TORONTO -- The Canadian dollar jumped more than 2 percent against the U.S. dollar Monday as market confidence was renewed after policymakers agreed to an emergency aid package to stabilize European sovereign debt issues.
The currency steadily climbed, hitting a session high of C$1.0211 to the U.S. dollar, or US97.93 cents, as the North American session got underway, joining other riskier assets that were on the rise.
European central banks began buying euro zone government bonds under a $1 trillion global emergency rescue package, sending world stocks nearly 3 percent higher, the euro up 2 percent on the U.S. dollar and narrowing yields on corporate and peripheral euro zone debt. U.S. stock futures also pointed to a strong start.

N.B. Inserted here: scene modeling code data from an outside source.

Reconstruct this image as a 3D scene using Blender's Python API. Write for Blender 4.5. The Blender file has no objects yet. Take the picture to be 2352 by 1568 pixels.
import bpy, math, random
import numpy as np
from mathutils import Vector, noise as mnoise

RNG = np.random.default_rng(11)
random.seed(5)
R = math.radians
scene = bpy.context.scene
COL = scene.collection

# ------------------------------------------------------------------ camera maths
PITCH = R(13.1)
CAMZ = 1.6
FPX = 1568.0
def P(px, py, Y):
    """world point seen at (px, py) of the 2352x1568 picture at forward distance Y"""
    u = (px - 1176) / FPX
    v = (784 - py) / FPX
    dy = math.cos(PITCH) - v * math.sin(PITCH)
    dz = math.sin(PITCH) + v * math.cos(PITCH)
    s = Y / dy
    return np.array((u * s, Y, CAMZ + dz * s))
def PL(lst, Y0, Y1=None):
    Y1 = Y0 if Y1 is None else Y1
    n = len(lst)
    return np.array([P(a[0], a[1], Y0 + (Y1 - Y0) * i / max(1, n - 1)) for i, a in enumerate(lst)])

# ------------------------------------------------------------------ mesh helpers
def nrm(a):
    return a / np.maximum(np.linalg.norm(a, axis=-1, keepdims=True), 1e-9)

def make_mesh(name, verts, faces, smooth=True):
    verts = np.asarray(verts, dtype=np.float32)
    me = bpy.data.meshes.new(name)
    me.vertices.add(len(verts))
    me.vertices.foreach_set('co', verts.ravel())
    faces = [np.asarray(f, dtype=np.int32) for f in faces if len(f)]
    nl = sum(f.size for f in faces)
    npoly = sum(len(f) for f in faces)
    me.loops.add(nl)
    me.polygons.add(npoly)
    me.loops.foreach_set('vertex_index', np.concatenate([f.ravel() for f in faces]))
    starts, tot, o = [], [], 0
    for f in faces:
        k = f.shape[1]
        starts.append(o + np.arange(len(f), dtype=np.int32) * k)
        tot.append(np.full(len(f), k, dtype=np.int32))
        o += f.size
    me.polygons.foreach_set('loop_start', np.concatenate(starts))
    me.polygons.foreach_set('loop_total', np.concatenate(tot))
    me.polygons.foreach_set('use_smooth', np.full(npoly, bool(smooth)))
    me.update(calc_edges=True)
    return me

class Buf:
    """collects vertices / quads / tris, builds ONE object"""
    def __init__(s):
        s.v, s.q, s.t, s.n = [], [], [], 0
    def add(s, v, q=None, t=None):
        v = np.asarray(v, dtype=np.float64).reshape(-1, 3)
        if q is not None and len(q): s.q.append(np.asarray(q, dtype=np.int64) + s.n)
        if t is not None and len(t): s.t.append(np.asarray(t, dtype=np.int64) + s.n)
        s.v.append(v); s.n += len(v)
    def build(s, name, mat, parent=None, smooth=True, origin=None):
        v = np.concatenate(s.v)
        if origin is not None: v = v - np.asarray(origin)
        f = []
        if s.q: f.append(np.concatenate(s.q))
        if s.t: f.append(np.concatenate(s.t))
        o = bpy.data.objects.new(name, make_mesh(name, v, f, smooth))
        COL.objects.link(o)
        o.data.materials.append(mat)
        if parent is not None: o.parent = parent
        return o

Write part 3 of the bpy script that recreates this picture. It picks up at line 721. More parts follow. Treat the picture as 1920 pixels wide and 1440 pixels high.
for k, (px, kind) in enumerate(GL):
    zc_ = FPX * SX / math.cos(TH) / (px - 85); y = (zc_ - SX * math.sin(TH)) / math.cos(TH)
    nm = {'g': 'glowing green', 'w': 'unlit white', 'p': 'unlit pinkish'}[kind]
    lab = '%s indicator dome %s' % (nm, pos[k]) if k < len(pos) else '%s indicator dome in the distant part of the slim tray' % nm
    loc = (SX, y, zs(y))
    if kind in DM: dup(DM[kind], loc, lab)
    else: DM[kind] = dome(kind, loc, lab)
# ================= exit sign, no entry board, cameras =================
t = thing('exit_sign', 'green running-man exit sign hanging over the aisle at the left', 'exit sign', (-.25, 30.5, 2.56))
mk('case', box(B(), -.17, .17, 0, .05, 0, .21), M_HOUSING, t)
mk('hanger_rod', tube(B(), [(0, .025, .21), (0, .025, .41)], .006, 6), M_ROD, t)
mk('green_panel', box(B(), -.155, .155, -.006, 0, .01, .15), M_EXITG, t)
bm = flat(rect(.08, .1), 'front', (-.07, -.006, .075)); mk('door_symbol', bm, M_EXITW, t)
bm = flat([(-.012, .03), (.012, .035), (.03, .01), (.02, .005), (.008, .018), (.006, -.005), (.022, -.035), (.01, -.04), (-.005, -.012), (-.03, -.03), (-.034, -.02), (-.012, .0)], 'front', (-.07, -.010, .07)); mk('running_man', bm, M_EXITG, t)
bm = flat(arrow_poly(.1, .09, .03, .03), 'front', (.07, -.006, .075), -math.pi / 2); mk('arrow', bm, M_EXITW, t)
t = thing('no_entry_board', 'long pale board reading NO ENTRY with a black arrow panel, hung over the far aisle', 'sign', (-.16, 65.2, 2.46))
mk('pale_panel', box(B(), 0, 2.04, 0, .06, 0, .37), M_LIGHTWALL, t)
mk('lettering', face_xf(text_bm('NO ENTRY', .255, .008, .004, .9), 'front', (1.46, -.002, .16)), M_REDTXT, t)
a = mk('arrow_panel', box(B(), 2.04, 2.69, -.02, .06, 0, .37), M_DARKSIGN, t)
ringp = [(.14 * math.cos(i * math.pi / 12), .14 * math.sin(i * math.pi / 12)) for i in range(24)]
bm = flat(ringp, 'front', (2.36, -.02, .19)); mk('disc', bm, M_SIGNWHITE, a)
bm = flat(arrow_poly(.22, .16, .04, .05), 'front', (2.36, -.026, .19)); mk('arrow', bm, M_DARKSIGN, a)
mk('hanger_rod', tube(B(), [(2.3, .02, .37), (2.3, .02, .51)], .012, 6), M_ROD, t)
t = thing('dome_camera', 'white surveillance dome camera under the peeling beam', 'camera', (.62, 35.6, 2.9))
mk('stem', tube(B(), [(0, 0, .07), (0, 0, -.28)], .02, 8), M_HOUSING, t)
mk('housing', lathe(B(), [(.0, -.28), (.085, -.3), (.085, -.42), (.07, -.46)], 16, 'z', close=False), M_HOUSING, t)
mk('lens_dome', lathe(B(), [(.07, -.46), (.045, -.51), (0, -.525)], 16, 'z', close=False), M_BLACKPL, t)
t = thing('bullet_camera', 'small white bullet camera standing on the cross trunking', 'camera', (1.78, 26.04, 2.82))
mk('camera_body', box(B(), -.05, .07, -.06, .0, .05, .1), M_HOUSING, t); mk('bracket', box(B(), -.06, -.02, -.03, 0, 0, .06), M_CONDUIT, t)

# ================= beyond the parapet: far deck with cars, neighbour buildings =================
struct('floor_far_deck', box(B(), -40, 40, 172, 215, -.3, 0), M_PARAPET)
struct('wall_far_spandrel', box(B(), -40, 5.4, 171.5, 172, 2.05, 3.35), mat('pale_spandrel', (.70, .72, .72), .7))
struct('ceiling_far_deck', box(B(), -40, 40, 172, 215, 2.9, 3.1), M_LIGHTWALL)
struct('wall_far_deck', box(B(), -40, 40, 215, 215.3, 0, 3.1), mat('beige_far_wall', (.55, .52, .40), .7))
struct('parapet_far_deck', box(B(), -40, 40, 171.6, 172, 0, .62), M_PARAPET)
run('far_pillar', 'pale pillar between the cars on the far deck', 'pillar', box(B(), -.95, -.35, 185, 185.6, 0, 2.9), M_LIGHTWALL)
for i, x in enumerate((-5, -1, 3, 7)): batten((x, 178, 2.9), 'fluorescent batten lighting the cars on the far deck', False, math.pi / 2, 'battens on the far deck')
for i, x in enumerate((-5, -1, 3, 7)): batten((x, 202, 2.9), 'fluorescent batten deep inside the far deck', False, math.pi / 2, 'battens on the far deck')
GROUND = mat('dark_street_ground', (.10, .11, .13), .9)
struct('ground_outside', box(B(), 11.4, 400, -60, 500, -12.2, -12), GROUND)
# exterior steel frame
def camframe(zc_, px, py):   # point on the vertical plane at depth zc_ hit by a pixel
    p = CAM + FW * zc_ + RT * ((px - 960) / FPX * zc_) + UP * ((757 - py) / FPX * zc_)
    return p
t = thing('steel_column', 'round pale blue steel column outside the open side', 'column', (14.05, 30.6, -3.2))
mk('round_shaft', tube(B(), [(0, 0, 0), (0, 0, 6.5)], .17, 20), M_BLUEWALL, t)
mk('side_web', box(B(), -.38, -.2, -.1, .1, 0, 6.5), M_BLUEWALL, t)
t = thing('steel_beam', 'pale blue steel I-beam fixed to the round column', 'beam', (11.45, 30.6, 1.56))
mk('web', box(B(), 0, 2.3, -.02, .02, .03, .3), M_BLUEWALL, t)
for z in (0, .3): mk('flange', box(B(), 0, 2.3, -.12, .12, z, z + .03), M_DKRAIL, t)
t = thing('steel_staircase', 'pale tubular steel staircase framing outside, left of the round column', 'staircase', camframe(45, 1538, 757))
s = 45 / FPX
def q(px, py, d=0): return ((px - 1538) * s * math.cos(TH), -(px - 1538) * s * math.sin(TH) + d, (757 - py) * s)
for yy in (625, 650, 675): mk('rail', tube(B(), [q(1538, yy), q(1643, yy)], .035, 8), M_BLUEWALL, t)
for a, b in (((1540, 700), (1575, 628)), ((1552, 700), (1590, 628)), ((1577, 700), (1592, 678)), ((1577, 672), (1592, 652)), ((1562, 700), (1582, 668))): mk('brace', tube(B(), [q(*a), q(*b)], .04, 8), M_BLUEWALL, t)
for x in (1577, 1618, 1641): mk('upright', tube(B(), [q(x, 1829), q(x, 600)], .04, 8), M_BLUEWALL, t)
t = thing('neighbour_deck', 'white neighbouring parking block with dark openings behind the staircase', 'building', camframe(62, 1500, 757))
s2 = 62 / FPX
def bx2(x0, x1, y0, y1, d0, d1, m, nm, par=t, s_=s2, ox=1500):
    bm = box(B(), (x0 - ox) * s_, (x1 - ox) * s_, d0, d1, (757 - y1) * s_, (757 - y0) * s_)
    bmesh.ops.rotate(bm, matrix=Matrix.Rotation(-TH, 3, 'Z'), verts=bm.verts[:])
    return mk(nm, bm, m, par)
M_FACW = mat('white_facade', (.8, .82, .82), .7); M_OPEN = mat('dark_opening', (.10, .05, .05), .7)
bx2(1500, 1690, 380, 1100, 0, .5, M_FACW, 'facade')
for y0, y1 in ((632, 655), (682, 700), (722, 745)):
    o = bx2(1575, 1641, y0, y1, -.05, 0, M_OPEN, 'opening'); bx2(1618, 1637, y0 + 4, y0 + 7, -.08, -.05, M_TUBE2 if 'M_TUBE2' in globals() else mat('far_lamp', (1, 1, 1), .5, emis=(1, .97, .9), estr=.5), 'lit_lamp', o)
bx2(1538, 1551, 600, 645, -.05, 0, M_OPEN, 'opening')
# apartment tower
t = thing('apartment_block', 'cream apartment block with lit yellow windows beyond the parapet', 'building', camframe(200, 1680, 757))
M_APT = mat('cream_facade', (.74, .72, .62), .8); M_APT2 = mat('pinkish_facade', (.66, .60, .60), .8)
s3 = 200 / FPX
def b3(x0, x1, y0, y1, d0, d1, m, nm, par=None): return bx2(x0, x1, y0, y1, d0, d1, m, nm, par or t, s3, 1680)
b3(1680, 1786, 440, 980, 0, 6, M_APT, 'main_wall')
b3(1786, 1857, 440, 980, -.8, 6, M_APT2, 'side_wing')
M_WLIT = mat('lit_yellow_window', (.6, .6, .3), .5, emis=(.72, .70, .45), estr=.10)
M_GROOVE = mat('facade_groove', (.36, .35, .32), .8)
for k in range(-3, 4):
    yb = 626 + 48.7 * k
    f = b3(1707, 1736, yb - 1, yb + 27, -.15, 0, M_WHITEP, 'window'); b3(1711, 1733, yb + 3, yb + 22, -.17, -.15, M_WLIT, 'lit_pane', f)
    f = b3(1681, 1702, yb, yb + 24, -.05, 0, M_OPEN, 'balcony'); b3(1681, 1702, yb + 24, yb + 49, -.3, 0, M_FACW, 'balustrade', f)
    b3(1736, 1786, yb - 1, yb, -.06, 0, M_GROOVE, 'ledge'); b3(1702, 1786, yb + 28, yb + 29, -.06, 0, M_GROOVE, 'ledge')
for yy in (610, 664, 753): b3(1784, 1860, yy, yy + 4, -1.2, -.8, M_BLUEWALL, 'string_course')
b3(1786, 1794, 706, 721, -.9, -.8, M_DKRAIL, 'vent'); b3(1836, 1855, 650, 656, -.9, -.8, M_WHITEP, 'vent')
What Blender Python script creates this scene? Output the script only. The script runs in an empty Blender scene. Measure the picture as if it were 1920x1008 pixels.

“Canada is a beneficiary of a bid to all risk markets. The plan is audacious in a go-big or go-home kind of way,” said Jack Spitz, managing director of foreign exchange at National Bank Financial.
“So short-term, clearly the cause and effect has created a bid for a number of asset classes, but longer term it remains to be seen whether this is sustainable.”
The Bank of Canada said it would reestablish a US$30 billion currency swap agreement with the U.S. Federal Reserve in response to liquidity pressures in European markets.
The facility was part of a broader move by the Bank of England, the European Central Bank, the Fed and the Swiss National Bank to prevent the spread of funding strains to other countries, the central bank said in a statement.
At 7:45 a.m. (1145 GMT), the Canadian dollar was at C$1.0225 to the U.S. dollar, or 97.80 U.S. cents, up sharply from C$1.0438 to the U.S. dollar, or 95.80 U.S. cents, at Friday’s close.
The aid package helped the Canadian dollar recover part of its 2.8 percent slide from the week before, the steepest weekly drop since October.
Housing starts for April was the only set of of Canadian data on tap, due at 8:15 a.m. (1215 GMT), and is expected to show a rise to 205,000 units of new home construction from 197,300 in March.
Canadian government bond prices sagged across the curve as safe haven assets fell out of favor in the wake of the aid deal.
The two-year government bond dropped 27 Canadian cents to C$99.10 to yield 1.949 percent, while the 10-year bond
shed 80 Canadian cents to C$99.15 to yield 3.602 percent.